Um mulher tem o direito de definir-se como bem entender, de ser quem ela quiser ser, de se comportar como quiser, sem dar satisfações ou pedir permissão a ninguém. Mas a regra só vale se ela faz isso por si mesma e não porque existe todo um contexto social que a força, ou convence com propaganda eficiente, a adotar determinados papéis ‘certos’ e a rejeitar supostos comportamentos ‘errados’.
A premissa básica do feminismo é essa: as mulheres têm tanto direito quanto os homens de ser e fazer o que bem entenderem de suas vidas, sem serem julgadas ou punidas por suas escolhas. Na verdade, todas as pessoas, binárias ou não-binárias, têm esse mesmo direito a existir e ter suas identidades e cidadanias reconhecidas, independente da cor da pele, da textura do cabelo, do saldo da conta bancária, do grau de instrução, da orientação sexual, do gênero, do país onde nasceram, etc. etc. “Meu corpo, minhas regras” pode ser lido também como “minha vida, minhas regras”. Simples assim!
Mas, se a mulher tem o direito de ser quem ela quiser sem ser julgada e condenada no tribunal da santa inquisição das opiniões alheias, uma revista de circulação nacional, um veículo de imprensa com o status de ‘formador de opinião’, não tem o direito de vender o modo de vida de determinada mulher com o discurso subliminar de que ‘esse padrão é o correto e quem estiver fora dele é anormal, indecente e indigna de respeito”. Principalmente nos tempos bicudos e polarizados de hoje, quando a mulher modelo em questão é ninguém menos que a esposa do vice-presidente da república.
Ser do lar, bonita, loira, cabelo liso, branca, recatada, sorridente e fashionista não desabonam a existência de Marcela Temer enquanto mulher. Ela tem direito de viver a própria vida como bem entender. E se, para essa moça, a realização máxima é cuidar do marido e do filho, ou fazer luzes com o cabeleireiro das estrelas, ela tem tanto direito de ser respeitada por essa opção quanto as mulheres que optam por ser solteiras, por não ter filhos, por investir na carreira, por lavar o cabelo com o xampu de dez reais do mercadinho da esquina, etc. etc… Mas, desde que essas características – e escolhas – da vice-primeira dama não sejam usadas para justificar a agressão e a opressão a todas as outras mulheres que estejam fora do modelo “moça de fino trato”.
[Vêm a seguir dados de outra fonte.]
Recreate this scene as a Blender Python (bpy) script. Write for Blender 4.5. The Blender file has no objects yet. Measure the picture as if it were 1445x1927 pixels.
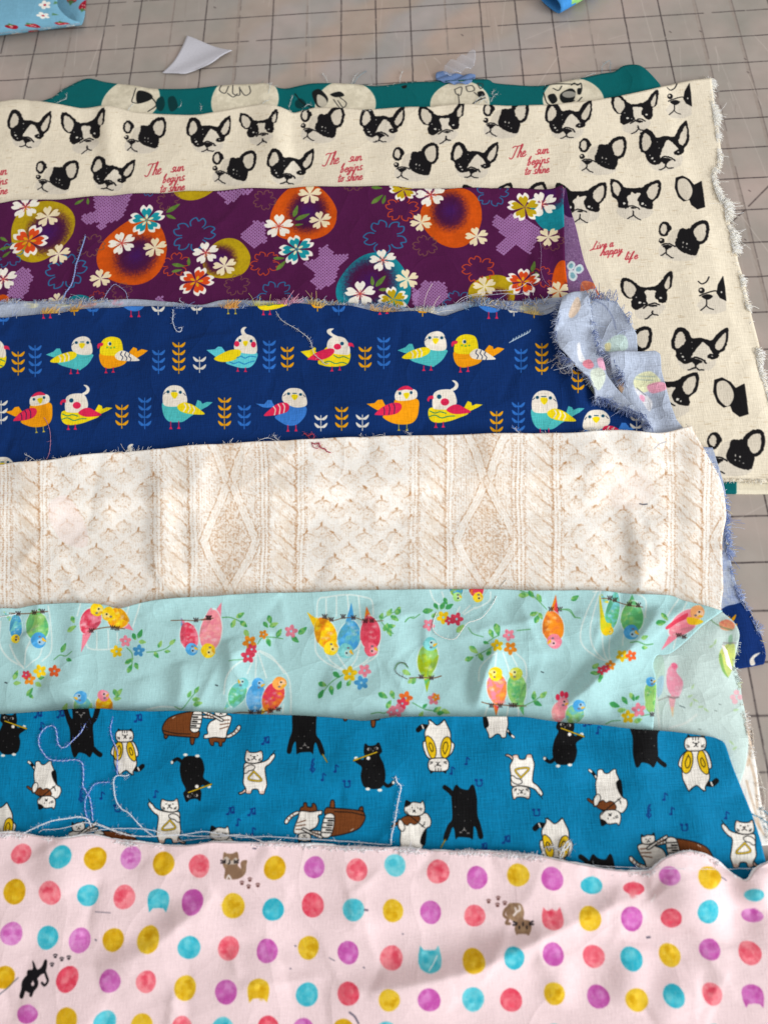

A reportagem sobre Marcela Temer na Veja seria só mais um perfil de socialite como muitos que as colunas sociais exibem todos os dias, se a linha editorial da revista não fosse reconhecidamente contaminada com ideologias preconceituosas e excludentes. A partir do momento que o perfil da vice-primeira dama serve para legitimar um modelo socialmente aceito de mulher em detrimento daqueles considerados inadequados, uma luz vermelha se acende. Existe ainda uma outra questão: diante da instabilidade política e da iminência de um golpe anti-democrático, com uma votação de Impeachment onde torturadores são elevados à condição de herói, a sensação que a reportagem passa é a de que a revista já começou a fazer campanha, abertamente, para que de vice, Marcela Temer seja elevada a primeira-dama da nação, nesse caso, uma primeira-dama dentro dos padrões que a família tradicional brasileira espera. Uma mulher “respeitável”.
Acontece que respeitáveis somos todas! Independente das questões políticas que a reportagem levanta, é perigoso o suficiente que esse modelo de ‘boa garota’ vendido pela Veja faça eco aos modelos de mulher estampados mensalmente por boa parte das revistas ditas femininas. A verdade é que, voltando ao início deste texto, não existe modelo certo ou errado de mulher, não existe boa garota x garota má. Todas essas denominações são falácias. Elas só existem porque há séculos o machismo, usando de inúmeras ferramentas, desde as agressivas às subliminares, busca criar insegurança nas mulheres (principalmente em relação à própria aparência e comportamento) questionando suas escolhas e mostrando que sozinhas, elas não são capazes de conduzir as próprias vidas.
Mas somos, sim, capazes de conduzir nossas vidas e de honrar nossas escolhas. E cada vez mais, as mulheres se conscientizam de que o poder sobre as próprias vidas é delas só e de mais ninguém. A famosa frase de Mae West – “Garotas boas vão para o céu, garotas más vão para qualquer lugar” -, embora ainda tenha um sentido válido porque as mulheres continuam sendo categorizadas, carece de atualização, porque a verdade é que sendo boas ou más, todas temos o direito de ir onde bem entendermos!
Esse final ficou meio repetitivo, mas a ideia é essa mesma, bater na tecla até que a ideia deixe de ser utopia e se transforme na única norma válida em um mundo justo: a regra é que não existem regras e cada pessoa tem direito a ser respeitada por ser quem é!